Tutti, anche quelli che «preferiscono non comparire», sentono il peso di una banca che gli è crollata addosso, trascinandosi dietro il risparmio di migliaia di persone. E poi le accuse e gli interrogativi che si rincorrono: chi è responsabile? I verbali ispettivi della Banca d’Italia, i filoni dell’inchiesta penale che si moltiplicano ogni settimana. Ma loro, i consiglieri di amministrazione della Banca Popolare Etruria dove sono? Cosa dicono? Uno esibisce amaramente un articolo di Arezzo Notizie del 17 novembre, pochi giorni prima del decreto «Salva banche». Sottolineate le parole del commissario Antonio Pironti: «I soci e i creditori della banca si sono meritati tutti i nostri sforzi, una soluzione ai problemi di Banca Etruria sembra a portata di mano». L’ex consigliere dimentica di essere concausa di quegli enormi problemi ma per lui dev’essere un dettaglio.
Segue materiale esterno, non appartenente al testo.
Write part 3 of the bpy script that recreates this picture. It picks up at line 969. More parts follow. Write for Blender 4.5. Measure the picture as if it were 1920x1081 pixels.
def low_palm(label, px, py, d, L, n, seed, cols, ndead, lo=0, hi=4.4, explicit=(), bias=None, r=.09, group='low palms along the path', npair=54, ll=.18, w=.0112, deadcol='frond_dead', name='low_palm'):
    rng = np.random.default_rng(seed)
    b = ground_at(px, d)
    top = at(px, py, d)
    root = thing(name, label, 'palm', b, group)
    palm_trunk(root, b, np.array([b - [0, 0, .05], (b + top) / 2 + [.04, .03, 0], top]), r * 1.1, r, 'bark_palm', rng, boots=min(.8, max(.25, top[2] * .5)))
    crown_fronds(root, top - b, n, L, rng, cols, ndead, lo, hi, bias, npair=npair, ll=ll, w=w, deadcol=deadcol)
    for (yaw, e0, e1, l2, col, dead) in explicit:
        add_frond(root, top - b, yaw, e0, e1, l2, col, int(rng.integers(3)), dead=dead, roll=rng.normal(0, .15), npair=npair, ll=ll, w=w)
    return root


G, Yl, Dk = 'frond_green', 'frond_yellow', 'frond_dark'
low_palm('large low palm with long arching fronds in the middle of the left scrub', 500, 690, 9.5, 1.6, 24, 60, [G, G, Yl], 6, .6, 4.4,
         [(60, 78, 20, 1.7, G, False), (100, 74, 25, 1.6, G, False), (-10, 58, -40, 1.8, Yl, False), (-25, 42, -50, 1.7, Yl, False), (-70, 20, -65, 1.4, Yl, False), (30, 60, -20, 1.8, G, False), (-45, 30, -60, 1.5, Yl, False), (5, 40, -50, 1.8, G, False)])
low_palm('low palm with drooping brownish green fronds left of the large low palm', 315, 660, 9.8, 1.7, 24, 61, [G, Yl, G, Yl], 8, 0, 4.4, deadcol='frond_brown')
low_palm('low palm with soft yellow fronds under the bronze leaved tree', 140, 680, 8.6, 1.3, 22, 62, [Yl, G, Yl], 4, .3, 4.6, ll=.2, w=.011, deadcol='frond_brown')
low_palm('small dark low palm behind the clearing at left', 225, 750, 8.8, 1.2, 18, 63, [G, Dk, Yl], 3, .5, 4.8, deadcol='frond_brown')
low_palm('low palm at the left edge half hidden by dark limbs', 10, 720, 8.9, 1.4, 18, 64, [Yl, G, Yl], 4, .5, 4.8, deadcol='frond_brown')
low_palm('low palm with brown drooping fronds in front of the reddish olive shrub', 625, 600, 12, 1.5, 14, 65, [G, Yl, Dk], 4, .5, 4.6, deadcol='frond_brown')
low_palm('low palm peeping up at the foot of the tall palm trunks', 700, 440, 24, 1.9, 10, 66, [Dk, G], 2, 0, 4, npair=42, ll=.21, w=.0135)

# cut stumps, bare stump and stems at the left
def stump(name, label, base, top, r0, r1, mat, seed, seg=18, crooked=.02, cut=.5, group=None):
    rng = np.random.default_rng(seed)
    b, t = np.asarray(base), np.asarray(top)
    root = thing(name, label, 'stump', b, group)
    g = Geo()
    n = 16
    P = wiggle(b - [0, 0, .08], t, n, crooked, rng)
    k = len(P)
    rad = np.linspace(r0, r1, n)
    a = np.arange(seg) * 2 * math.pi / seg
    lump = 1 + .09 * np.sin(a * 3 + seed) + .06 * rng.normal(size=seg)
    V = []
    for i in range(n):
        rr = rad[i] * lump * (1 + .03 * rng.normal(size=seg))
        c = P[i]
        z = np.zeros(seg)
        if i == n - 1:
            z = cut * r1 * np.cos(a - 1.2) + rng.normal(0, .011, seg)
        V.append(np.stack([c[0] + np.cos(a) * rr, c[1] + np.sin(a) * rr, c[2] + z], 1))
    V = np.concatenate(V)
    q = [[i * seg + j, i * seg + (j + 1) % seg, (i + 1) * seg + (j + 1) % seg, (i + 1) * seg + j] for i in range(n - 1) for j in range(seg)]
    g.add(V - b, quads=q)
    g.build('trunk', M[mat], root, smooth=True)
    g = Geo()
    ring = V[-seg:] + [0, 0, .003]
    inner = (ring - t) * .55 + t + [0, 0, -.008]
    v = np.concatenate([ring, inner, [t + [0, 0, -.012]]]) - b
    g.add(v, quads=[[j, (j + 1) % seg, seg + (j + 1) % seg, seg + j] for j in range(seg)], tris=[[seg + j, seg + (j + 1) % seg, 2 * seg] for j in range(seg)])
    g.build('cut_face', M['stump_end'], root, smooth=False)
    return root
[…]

Rosi, l’ultimo presidente, in consiglio di amministrazione dal 2008, risponde al telefono quei dieci-quindici secondi giusto per dire: «Avete scritto di tutto, mi trovo imputato di tutto, senza avere...». E qui deve essersi improvvisamente ricordato le raccomandazione dell’avvocato: «Non parlare con i giornalisti». Infatti s’avvale della facoltà di non rispondere oltre. Per anni, accanto a pochi tecnici si sono succeduti consiglieri incompetenti, belle statuine, passacarte di ciò che decideva un pugno di persone al vertice, l’«Alta direzione», cioè il vero centro di potere della banca. È così che fotografa la governance l’ispettore della Vigilanza di Bankitalia, Emanuele Gatti, nel 2013, quando presidente era Giuseppe Fornasari (uscito nell’aprile 2014) e direttore generale Luca Bronchi (fuori a giugno 2014). Già, Bronchi, premiato con stipendi in crescita dal 2009 al 2014 (da 420 a 630 mila euro annui) con la banca che intanto ha perso la bellezza di 800 milioni. Solo un consigliere, Giovanni Grazzini, entrato a maggio 2014, si è messo di traverso quando è stata votata una buonuscita da 900 mila euro per Bronchi. «Ho giudicato quella somma troppo alta – ha detto – mi sono astenuto e ho fatto mettere a verbale le motivazioni». Pochi lo sanno ma esiste anche la possibilità di votare contro. Non è reato.
Salini, l’uomo ex Consob con grande esperienza di mercato, è da poco in pensione quando nell’ottobre 2013 entra in Etruria per uscire la primavera successiva e rientrare a luglio. «Sono arrivato a conclusione dell’ispezione Bankitalia del 2013. Si operava in una situazione difficile». E l’obiettivo era solo «trovare un’alleanza e contemporaneamente gestire correttamente la banca in una situazione di supervisione di Bankitalia». Un partner era necessario, anzi «il risultato ispettivo e la lettera del governatore Visco facevano un quadro chiaro con l’indicazione che da soli non si poteva andare avanti. E il cda era d’accordo, anche quello rinnovato a primavera. Mai sono venuti meno il desiderio e la necessità di integrazione». Ma a un certo punto è arrivato prima il gong del commissariamento.